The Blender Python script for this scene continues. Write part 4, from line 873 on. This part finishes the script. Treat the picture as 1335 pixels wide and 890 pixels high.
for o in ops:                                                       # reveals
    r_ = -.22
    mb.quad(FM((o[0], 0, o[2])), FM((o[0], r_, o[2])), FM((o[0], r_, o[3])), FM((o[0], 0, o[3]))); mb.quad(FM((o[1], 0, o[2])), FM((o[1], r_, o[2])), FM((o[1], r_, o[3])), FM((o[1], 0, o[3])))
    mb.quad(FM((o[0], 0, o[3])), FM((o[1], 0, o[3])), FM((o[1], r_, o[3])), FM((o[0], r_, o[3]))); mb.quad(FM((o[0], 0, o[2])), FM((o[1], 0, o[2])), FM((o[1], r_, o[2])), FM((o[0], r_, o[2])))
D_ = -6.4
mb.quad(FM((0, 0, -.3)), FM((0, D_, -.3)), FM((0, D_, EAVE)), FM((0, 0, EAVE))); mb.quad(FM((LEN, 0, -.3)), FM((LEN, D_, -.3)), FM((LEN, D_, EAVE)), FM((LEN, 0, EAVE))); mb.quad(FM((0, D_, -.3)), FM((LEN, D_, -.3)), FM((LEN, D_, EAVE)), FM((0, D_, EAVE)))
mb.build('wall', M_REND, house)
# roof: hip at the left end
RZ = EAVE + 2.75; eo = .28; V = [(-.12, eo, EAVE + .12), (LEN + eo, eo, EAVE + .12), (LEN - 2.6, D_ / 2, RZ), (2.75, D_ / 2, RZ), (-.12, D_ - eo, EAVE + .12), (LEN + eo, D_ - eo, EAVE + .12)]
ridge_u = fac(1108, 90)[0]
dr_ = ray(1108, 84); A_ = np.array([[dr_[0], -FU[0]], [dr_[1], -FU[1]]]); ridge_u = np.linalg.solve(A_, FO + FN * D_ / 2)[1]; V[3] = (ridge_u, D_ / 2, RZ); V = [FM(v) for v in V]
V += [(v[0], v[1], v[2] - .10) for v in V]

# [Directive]
Write out each line of the data above again, exactly as given.

# [Response to this task]
The Blender Python script for this scene continues. Write part 4, from line 873 on. This part finishes the script. Treat the picture as 1335 pixels wide and 890 pixels high.
for o in ops:                                                       # reveals
    r_ = -.22
    mb.quad(FM((o[0], 0, o[2])), FM((o[0], r_, o[2])), FM((o[0], r_, o[3])), FM((o[0], 0, o[3]))); mb.quad(FM((o[1], 0, o[2])), FM((o[1], r_, o[2])), FM((o[1], r_, o[3])), FM((o[1], 0, o[3])))
    mb.quad(FM((o[0], 0, o[3])), FM((o[1], 0, o[3])), FM((o[1], r_, o[3])), FM((o[0], r_, o[3]))); mb.quad(FM((o[0], 0, o[2])), FM((o[1], 0, o[2])), FM((o[1], r_, o[2])), FM((o[0], r_, o[2])))
D_ = -6.4
mb.quad(FM((0, 0, -.3)), FM((0, D_, -.3)), FM((0, D_, EAVE)), FM((0, 0, EAVE))); mb.quad(FM((LEN, 0, -.3)), FM((LEN, D_, -.3)), FM((LEN, D_, EAVE)), FM((LEN, 0, EAVE))); mb.quad(FM((0, D_, -.3)), FM((LEN, D_, -.3)), FM((LEN, D_, EAVE)), FM((0, D_, EAVE)))
mb.build('wall', M_REND, house)
# roof: hip at the left end
RZ = EAVE + 2.75; eo = .28; V = [(-.12, eo, EAVE + .12), (LEN + eo, eo, EAVE + .12), (LEN - 2.6, D_ / 2, RZ), (2.75, D_ / 2, RZ), (-.12, D_ - eo, EAVE + .12), (LEN + eo, D_ - eo, EAVE + .12)]
ridge_u = fac(1108, 90)[0]
dr_ = ray(1108, 84); A_ = np.array([[dr_[0], -FU[0]], [dr_[1], -FU[1]]]); ridge_u = np.linalg.solve(A_, FO + FN * D_ / 2)[1]; V[3] = (ridge_u, D_ / 2, RZ); V = [FM(v) for v in V]
V += [(v[0], v[1], v[2] - .10) for v in V]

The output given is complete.